I'd like to know where they got those figures from.

Also as "bad" as 4-4.5 million pirated copies goes, you also have to ask how many of those people would have paid for the game at full price if they didn't have the option. Not many I'd imagine. The industry has to stop equating piracy with a lost sale, because it's not. It might be stealing, but at the same time it's a kind of theft where there is no definate loss to the person owning the IP and that needs to be understood when it comes to things like this.

Truthfully I am not a big fan of piracy despite how it might sound at times. Honestly I think the first thing that needs to happen towards solving the problem is for liscence reform. Right now the whole attitude that games are not owned by the people buying them but are granted as a liscence that the game publisher can revoked at any time is part of the problem.

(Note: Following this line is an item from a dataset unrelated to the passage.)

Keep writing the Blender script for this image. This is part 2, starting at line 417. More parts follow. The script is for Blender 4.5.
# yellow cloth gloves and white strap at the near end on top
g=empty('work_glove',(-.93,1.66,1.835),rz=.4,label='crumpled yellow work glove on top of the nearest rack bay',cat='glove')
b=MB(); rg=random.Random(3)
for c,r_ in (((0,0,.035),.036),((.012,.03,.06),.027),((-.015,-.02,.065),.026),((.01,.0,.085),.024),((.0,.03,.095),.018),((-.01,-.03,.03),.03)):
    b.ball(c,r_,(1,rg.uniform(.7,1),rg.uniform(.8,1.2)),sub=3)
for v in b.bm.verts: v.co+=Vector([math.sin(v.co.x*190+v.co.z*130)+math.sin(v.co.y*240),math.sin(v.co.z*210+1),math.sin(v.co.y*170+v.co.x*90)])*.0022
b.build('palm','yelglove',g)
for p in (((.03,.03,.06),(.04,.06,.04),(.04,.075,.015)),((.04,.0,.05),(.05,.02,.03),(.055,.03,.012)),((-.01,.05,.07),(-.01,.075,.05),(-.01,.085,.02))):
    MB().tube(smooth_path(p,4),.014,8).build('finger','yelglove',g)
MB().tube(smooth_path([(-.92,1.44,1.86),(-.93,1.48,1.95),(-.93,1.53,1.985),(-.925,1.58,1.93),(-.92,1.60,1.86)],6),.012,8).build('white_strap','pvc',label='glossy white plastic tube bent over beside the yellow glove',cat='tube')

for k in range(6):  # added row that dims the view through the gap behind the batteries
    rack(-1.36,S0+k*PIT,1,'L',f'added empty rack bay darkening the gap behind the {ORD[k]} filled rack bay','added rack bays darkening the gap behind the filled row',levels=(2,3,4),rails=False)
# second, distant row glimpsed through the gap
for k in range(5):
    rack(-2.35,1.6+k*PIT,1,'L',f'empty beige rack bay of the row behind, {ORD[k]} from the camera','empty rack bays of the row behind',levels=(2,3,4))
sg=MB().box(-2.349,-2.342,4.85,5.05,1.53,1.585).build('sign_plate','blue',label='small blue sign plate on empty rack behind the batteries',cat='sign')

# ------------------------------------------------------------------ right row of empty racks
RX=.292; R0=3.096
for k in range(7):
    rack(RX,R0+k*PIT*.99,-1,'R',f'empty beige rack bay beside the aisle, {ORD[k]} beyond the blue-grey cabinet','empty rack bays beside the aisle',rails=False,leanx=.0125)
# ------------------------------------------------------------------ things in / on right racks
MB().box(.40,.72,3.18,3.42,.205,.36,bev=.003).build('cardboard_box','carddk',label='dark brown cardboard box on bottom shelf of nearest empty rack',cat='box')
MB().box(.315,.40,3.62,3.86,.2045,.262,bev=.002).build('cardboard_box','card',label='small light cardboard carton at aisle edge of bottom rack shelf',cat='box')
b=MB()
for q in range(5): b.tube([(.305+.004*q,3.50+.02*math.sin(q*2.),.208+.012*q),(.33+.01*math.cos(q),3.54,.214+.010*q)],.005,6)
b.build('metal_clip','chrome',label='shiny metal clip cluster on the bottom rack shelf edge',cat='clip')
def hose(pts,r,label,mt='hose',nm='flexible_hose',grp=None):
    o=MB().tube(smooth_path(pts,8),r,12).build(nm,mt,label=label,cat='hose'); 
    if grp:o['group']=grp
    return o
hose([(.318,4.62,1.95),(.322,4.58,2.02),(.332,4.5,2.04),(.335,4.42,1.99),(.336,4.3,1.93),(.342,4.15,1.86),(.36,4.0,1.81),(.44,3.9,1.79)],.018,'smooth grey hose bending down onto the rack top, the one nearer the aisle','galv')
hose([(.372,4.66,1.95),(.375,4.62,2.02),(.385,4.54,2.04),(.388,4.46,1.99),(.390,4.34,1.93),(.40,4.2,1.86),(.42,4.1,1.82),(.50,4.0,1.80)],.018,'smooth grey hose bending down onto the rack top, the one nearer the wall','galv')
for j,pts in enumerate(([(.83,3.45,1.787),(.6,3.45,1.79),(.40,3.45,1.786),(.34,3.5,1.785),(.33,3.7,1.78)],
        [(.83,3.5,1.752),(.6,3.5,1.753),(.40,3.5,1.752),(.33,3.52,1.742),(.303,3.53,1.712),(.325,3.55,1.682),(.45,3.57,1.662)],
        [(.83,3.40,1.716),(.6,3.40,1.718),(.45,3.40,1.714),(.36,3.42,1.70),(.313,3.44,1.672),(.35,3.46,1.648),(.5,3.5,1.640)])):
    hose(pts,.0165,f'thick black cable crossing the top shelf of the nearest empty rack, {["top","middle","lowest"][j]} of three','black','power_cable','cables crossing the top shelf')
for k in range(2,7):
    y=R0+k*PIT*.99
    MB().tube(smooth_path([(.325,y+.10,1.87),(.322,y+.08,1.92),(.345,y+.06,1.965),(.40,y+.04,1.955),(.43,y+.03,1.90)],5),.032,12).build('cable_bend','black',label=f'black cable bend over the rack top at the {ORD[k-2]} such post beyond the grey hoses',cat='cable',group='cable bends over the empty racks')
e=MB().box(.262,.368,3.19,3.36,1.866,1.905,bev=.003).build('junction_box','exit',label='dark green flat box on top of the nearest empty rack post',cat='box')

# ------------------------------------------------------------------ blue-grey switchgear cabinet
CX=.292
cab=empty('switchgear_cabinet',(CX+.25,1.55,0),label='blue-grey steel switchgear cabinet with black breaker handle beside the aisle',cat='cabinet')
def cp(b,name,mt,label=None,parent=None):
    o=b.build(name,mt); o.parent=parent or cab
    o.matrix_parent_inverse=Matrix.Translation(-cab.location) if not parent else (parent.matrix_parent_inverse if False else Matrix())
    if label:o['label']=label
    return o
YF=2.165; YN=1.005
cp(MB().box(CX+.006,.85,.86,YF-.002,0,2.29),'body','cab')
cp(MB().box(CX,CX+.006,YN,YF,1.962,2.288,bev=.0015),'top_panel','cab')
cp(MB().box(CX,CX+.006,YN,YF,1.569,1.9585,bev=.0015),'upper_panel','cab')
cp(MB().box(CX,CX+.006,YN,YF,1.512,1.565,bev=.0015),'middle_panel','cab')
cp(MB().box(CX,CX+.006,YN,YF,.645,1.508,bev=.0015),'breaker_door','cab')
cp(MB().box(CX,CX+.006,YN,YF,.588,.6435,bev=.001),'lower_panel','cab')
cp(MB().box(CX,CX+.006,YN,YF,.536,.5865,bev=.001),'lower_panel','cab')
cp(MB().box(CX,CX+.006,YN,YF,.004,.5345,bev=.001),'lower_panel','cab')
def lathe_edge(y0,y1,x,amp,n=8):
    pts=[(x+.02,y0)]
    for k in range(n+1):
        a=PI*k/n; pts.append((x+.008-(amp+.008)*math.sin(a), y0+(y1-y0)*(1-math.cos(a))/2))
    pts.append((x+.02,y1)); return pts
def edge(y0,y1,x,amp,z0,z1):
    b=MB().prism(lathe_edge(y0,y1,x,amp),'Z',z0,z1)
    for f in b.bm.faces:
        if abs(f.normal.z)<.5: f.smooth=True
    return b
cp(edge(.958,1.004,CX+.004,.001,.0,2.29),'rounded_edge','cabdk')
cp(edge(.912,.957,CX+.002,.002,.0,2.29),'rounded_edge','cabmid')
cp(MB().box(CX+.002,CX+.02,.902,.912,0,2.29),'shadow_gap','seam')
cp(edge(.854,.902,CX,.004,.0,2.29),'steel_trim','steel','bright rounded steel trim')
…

Basically a legal game sale is more or less "give me money, and I may or may not give you something in return, as suits my whim". What's more with thigns going increasingly digital there is little guarantee that the consumer actually controls anything as any one of those platforms could go offline at any given time. For example tomorrow STEAM could close and take all of your games with it, while Gabe promised to modify the games to run without it if such a thing ever happened he's not under any legal obligation to do so, and even so where you could download them from if you don't have an extra-jumbo hard drive for everything you own (if you have a lot of stuff) you'd still be in trouble.... hence why I am a big believer of the "disc in hand"... which is becoming increasingly uncommon with the PC at least.

The point is that I see where CD Projeckt is coming from, but really they, and the industry in large, needs to look entirely at sales and how much they are making, not at piracy and thinking about how much they could have made if all of those copies were sold because there is no guarantee they would be.